Rejecting proposals that call for the corps to conduct feasibility studies, environmental impact assessments and cost estimates before an independent panel weighs in, Woodley called for a dynamic process that allows review at every stage of the project planning process.

Woodley also took a direct swing at legislative proposals that call for review of all controversial corps projects, prompting laughs from the audience when he asked whether anyone has ever heard of a corps project that is not controversial.

"We should be looking for a modern concept of independent review, 21st century review," he said.

Woodley also spoke, somewhat incredulously, about the concept of annual funding of water resources projects through appropriations.

"Do you know of any other institution responsible for any kind of construction that treats the decision to build a 10 year project as 10 discreet decisions independently arrived at to build this year’s portion?" Woodley asked. "Why? Because it’s silly."

"But that is exactly how I have discovered three years ago the corps is funded for water resources development, which I think is a flaw," he added.

Woodley takes on WRDA

Woodley also talked yesterday about some of his concerns and hopes for the Water Resources Development Act, stalled in Congress since 2000.

The White House last outlined its views on WRDA in a September 2006 letter penned by Woodley and sent to the chairmen of the House Transportation and Infrastructure Committee and the Senate Environment and Public Works Committee. Woodley said he was told last week that the views expressed in that letter remain current as of yesterday (E&E Daily <http://www.eenews.net/EEDaily/2006/09/25/archive/2/ > , Sept 26, 2006).

While the letter predominantly focuses on the Bush administration’s concerns about the high pricetag of the bill, Woodley explained that the White House is more interested in the sorts of projects that make it into WRDA.

"Our concern is in part cost, but it is more profoundly about the type of project that is going forward," Woodley said. "Many of the authorizations either are for projects that do not have approved feasibility-level studies or are essentially environmental infrastructure-type projects intended to aid localities."

Such water quality projects, which could include sewage or drinking water treatment plans, tend to feature prominently in the House version of the WRDA bill and were speculated to have held up conference negotiations in 2006.

"We do feel there is a place for that at some level in the federal government, but it really ought to be managed by the Environmental Protection Agency," Woodley said. "When it is put into under the corps, which is an engineering and construction agency, it isn’t a good fit."

When asked whether he was confident that the House would take the White House concerns to heart when crafting WRDA 2007, Woodley said he was "cautiously optimistic." He has met with T&I Water Resources Subcommittee Chairwoman Eddie Bernice Johnson (D-Texas), who indicated that she was interested in working closely with the administration.

But Johnson had a somewhat different take on her priorities. While she confirmed having met with Woodley and expressed interest in working with him, she said the House focus on environmental infrastructure needs to stay.

"All we can do is respond to the needs of this nation," Johnson said in an interview yesterday. "We have to do something about our aging infrastructure, we have to protect clean water, and I don’t know what other way we can do it."

Woodley also talked about the need for a watershed approach to corps projects, echoing comments made Monday by Army Corps commander Lt.
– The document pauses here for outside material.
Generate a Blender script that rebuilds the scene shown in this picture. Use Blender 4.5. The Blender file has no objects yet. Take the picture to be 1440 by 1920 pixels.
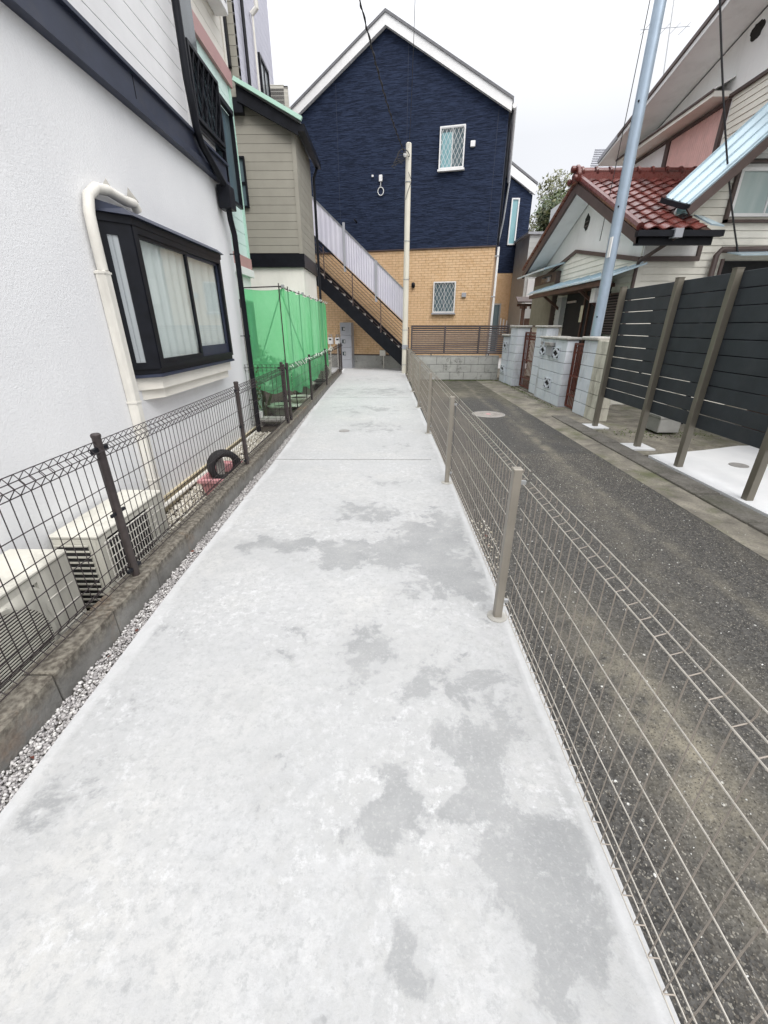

Gen. Carl Strock. He proposed creating interstate compacts or regional planning groups that would bring together leaders from all the jurisdictions to "balance these conflicting issues and to establish priorities."

While such a step would require authority from Congress, Woodley pointed out that the 2006 appropriations provided the agency with limited authority to do just that in some areas.

"I think that this would be a very interesting answer to some of these problems of how everything in water policy is so fragmented and how agencies are too turf conscious," Woodley said.